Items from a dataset
+-------+
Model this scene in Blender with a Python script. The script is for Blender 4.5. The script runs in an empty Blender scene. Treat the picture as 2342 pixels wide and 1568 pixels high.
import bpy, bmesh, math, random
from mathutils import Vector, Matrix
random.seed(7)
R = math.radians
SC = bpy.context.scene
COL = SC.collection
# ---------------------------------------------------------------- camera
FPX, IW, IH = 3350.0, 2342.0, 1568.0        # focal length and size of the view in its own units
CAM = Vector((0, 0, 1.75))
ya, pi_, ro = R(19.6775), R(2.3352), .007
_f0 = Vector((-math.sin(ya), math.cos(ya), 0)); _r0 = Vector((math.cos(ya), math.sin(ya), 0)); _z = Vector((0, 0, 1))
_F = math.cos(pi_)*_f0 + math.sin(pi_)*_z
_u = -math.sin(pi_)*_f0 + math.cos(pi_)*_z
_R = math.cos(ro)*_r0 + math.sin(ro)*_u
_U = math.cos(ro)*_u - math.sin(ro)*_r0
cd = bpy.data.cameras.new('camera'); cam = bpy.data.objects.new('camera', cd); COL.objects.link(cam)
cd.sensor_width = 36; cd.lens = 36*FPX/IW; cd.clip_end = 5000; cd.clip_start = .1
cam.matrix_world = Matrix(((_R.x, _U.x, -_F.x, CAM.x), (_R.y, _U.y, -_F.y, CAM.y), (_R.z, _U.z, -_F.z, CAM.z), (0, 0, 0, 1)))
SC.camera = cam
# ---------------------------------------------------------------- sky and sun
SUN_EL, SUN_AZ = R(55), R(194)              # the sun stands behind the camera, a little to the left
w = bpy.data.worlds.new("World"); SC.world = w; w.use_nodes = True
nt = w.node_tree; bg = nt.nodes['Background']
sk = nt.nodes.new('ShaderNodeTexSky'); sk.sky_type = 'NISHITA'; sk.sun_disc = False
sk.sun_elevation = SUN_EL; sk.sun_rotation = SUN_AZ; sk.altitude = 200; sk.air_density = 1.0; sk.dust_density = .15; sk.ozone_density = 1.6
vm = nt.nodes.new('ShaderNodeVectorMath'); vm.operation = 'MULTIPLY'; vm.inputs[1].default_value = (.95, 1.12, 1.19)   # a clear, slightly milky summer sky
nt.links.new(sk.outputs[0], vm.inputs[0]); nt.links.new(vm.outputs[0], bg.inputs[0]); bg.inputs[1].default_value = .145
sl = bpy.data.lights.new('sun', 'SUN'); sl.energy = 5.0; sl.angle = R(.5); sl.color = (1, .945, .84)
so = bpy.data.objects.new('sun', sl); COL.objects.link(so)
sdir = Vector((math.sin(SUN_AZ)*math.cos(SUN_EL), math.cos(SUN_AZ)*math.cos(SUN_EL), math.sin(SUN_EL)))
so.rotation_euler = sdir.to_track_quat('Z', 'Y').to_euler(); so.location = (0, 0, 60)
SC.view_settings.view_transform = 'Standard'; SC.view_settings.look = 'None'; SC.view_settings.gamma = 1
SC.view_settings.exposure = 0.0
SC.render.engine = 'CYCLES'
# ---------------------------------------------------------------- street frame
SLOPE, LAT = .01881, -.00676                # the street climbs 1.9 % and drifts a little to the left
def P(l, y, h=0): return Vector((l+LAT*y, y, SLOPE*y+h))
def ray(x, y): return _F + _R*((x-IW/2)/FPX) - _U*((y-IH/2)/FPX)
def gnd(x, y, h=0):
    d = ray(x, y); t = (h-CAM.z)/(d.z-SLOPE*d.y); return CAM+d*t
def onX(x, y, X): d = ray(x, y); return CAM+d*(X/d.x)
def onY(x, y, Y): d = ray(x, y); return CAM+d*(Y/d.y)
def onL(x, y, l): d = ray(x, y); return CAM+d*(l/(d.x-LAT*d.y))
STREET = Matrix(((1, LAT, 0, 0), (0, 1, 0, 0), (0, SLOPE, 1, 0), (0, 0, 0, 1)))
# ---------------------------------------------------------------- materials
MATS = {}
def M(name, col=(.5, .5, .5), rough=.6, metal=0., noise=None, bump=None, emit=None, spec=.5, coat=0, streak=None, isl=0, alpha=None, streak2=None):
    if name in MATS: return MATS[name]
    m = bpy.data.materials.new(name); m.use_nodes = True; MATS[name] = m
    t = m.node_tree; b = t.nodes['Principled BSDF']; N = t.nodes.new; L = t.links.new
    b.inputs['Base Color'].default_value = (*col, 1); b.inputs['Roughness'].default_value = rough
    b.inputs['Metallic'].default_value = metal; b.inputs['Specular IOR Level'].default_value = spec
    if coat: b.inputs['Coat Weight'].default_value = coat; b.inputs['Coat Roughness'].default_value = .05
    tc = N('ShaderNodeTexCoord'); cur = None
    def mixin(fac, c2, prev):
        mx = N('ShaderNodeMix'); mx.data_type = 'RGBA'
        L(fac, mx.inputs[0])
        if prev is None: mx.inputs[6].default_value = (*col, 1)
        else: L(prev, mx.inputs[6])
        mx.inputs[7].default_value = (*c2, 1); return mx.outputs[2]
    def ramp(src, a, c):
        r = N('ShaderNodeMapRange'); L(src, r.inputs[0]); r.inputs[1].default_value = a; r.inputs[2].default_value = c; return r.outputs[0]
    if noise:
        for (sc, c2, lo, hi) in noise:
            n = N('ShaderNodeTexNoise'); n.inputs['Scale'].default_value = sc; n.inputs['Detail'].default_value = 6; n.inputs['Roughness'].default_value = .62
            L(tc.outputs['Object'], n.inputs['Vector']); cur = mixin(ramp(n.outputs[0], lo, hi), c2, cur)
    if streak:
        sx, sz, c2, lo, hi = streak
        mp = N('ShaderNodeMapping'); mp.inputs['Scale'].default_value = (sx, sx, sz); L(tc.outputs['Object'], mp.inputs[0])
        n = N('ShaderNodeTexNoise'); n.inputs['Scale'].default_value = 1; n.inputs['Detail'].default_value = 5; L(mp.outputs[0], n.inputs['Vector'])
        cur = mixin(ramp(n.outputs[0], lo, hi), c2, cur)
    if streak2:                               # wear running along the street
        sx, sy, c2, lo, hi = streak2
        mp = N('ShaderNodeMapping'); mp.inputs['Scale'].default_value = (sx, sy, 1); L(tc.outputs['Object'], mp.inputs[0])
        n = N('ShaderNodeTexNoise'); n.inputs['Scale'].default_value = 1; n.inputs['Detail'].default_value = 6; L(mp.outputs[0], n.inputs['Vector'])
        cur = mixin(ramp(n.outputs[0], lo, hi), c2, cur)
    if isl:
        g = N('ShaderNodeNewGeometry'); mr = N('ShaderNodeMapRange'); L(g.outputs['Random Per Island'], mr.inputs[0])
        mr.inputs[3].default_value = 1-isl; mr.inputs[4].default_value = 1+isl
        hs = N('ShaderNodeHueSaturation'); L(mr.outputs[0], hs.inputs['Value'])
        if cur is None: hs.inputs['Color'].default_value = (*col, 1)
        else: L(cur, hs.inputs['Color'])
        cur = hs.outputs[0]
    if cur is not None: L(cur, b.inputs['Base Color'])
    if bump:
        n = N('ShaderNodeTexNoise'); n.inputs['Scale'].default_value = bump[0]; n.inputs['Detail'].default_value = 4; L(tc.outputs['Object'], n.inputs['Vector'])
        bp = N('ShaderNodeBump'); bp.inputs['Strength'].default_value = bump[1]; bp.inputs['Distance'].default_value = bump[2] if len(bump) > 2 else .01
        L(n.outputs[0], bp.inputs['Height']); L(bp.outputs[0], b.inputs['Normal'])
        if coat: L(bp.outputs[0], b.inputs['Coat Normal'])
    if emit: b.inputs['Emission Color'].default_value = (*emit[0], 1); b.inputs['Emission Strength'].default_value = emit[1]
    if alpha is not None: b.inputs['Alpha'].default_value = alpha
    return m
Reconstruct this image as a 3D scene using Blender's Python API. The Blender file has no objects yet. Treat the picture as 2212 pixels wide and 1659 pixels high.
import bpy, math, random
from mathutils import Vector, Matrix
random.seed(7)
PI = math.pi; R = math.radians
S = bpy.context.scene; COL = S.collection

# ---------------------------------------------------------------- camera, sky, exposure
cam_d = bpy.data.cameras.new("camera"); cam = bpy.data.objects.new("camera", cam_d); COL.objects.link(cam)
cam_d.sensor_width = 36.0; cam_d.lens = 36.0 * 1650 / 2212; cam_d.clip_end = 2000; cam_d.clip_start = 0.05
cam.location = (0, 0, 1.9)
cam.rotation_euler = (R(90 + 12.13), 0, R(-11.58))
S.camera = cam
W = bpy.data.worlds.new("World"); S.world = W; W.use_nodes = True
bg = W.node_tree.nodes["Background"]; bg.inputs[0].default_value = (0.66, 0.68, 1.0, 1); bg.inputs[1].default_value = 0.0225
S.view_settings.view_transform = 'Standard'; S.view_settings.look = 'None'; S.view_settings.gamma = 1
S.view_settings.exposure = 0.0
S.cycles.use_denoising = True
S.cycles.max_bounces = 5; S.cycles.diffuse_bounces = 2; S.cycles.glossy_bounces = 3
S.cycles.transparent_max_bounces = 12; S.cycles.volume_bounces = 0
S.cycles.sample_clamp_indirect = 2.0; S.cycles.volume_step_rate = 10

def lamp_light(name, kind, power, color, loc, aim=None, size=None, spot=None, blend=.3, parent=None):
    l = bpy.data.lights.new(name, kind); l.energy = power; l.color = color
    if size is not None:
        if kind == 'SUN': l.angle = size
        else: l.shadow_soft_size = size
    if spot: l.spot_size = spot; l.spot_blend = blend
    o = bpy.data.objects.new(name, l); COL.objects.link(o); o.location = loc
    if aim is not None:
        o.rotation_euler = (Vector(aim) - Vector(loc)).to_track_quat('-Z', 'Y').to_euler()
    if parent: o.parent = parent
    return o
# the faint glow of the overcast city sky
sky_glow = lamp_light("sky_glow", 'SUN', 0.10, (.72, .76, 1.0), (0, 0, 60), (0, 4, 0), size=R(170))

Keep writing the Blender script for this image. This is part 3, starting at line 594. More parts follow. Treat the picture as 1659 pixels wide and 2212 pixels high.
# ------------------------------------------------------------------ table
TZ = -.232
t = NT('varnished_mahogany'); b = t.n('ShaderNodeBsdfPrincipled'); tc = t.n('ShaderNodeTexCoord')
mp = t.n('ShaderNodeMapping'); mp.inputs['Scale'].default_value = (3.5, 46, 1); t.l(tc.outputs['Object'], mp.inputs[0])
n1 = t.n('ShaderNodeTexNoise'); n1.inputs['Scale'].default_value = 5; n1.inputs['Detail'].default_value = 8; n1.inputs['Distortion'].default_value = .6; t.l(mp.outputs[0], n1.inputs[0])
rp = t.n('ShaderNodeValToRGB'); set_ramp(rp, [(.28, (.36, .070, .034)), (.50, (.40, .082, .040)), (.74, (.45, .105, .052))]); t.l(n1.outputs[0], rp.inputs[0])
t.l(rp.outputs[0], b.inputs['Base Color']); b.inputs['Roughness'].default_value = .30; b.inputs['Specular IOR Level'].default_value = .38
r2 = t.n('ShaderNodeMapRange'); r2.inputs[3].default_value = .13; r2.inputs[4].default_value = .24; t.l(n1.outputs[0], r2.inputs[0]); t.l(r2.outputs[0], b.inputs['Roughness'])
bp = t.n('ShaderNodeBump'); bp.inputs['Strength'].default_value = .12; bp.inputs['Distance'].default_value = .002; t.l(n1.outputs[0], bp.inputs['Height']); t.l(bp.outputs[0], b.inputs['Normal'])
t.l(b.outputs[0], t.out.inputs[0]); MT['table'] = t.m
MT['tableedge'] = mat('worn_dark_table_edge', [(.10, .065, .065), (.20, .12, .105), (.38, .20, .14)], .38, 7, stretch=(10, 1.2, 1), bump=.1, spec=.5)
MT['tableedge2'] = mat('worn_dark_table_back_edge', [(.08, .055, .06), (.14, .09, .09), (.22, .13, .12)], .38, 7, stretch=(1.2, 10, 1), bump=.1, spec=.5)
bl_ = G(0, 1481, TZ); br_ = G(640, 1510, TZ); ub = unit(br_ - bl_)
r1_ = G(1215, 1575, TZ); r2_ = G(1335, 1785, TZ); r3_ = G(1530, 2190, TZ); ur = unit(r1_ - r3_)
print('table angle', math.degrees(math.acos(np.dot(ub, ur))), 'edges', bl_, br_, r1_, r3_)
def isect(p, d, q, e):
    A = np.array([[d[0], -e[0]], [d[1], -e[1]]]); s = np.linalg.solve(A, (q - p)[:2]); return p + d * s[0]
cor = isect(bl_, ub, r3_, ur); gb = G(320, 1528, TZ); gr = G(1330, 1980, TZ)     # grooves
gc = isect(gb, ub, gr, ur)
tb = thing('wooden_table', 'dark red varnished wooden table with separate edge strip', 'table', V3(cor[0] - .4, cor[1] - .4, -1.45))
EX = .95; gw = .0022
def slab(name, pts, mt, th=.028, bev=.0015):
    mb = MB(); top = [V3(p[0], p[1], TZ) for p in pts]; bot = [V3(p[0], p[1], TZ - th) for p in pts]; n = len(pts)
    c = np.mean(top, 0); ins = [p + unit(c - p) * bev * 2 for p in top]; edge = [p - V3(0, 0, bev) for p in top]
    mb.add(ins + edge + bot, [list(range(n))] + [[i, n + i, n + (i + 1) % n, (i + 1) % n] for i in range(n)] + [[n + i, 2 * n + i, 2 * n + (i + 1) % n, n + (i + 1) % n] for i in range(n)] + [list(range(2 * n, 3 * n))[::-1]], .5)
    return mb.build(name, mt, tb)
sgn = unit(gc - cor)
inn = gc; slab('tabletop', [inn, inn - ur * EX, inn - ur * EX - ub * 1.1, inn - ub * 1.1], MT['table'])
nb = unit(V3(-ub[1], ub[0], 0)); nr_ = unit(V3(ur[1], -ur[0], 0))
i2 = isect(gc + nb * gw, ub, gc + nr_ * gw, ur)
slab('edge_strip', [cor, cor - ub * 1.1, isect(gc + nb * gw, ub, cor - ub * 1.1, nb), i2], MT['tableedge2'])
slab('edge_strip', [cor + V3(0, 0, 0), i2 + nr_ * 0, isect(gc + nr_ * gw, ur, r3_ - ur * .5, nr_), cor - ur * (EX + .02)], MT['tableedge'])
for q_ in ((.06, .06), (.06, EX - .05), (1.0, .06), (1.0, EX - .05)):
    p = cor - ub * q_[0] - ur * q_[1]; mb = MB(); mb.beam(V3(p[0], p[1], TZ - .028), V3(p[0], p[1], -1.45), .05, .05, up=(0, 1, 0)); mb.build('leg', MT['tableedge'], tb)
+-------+
*EXERCISE INSTRUCTIONS:* Take the line containing "Reconstruct this image" and the line containing "S = bpy.context.scene; COL = S.collection". Write out both and all lines between, exactly, and nothing more.

*ANSWER TO THE TASK:*
Reconstruct this image as a 3D scene using Blender's Python API. The Blender file has no objects yet. Treat the picture as 2212 pixels wide and 1659 pixels high.
import bpy, math, random
from mathutils import Vector, Matrix
random.seed(7)
PI = math.pi; R = math.radians
S = bpy.context.scene; COL = S.collection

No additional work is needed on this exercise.